Parler du Front national, depuis le 21 avril 2002, nécessite de reprendre
le fil d’une histoire qu’on avait cru pouvoir oublier trois ans
auparavant ; lorsque le parti, qui envahissait la vie politique française
depuis les années quatre-vingt, avait un peu disparu suite à une scission.
Le choc de l’élection présidentielle en fut d’autant plus douloureux. Le
duel droite-gauche qui était prévu se transforma en clivage « démocrates/lepénistes ». Cet « accident » électoral [1] a suscité d’importantes
mobilisations et abouti à la réélection confortable de Jacques Chirac au
second tour.
La réussite du candidat du Front national à cette élection peut s’expliquer
en partie par des raisons conjoncturelles : la multiplication des
candidatures (16, un record pour une Présidentielle), la mauvaise campagne
de Lionel Jospin, l’abstention qui s’élève à 28,5 % des inscrits (second
record)... On peut aussi chercher à expliquer la qualification de Jean-
Marie Le Pen peut s’expliquer par la réussite de sa propre campagne, qui
l’a fait sortir du silence qui l’entourait depuis trois ans (dramaturgie
autour de la course aux signatures, recentrage de l’image de Le Pen [2]).
Mais cette « surprise » montre surtout à quel point on a pu oublier combien
l’extrême droite française est implantée durablement dans le paysage.
Des votes complexes
Dans les semaines, qui ont suivi le 21 avril, des avis divers et alarmés
ont emplit les journaux et les revues. Quelques livres ont repris et revu
les classiques explications sur Ces Français qui votent Le Pen [3]. On y
retrouve les chômeurs et les ouvriers en tête, les hommes majoritaires.
Mais le vote Le Pen devient aussi inter-générationnel, touche presque
toutes les catégories socioprofessionnelles, les banlieues comme les
campagnes... Les explications classiques, proprement économiques ou
sociales deviennent difficiles. L’immigration et le chômage sont toujours
les thèmes rémanents ; on parle aussi de l’effet « insécurité », ce
leitmotiv dangereusement agité pendant la campagne. Mais tous les chiffres
n’expliquent pas la généralisation observable du phénomène, au-delà des
catégories habituelles des « exclus » qui se réfugient dans ce vote que
l’on voudrait comme une simple « sanction ».

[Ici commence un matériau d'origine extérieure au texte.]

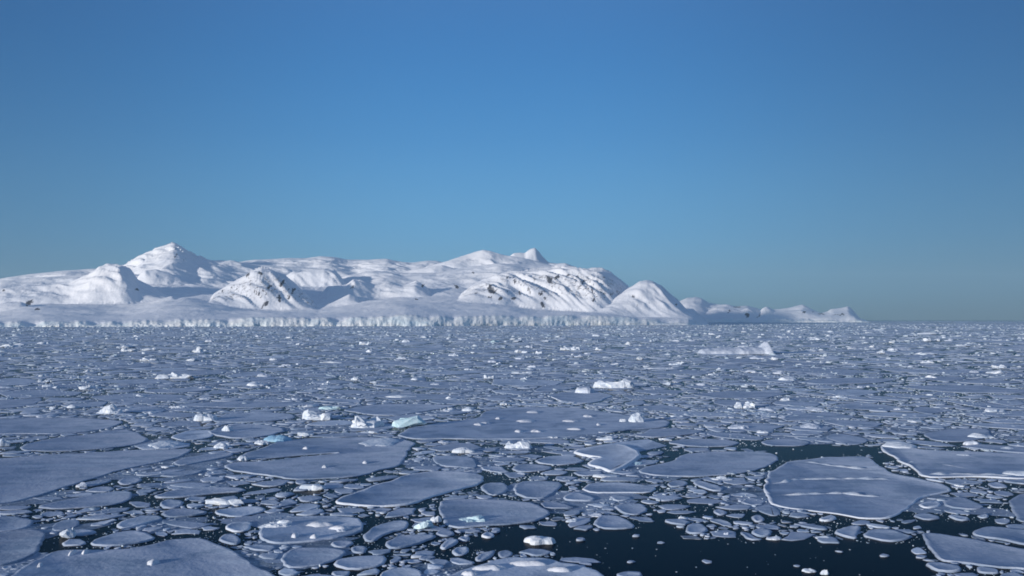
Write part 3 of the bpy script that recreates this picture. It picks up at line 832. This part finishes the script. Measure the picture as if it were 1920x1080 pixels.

Aujourd’hui comme hier, le phénomène frontiste ne peut être interprété
comme un simple accident politique, dont on se souvient après chaque
élection, pour l’oublier ensuite. Plutôt que de balancer entre la posture
moralisatrice et effarouchée du « tous racistes » et celle de
l’indifférence, il serait plus judicieux d’appréhender le Front national
comme un phénomène social (un « fait social », dirait Durkheim), qui exerce
son influence continue et progressive sur au moins deux plans principaux :
la généralisation des thèmes qu’il porte (immigration, insécurité, refus du
« système » et rejet des « politiciens »), ainsi que l’attrait de sa
posture pour une portion de la population qui ne se sent plus en phase avec
ses représentants.
Contre la « crise »
Le FN reste le parti de référence dès qu’il s’agit de marquer un refus du
système généré par les angoisses consécutives à la perte d’une identité
collective et de repères ; éléments constitutifs d’un « sens » global.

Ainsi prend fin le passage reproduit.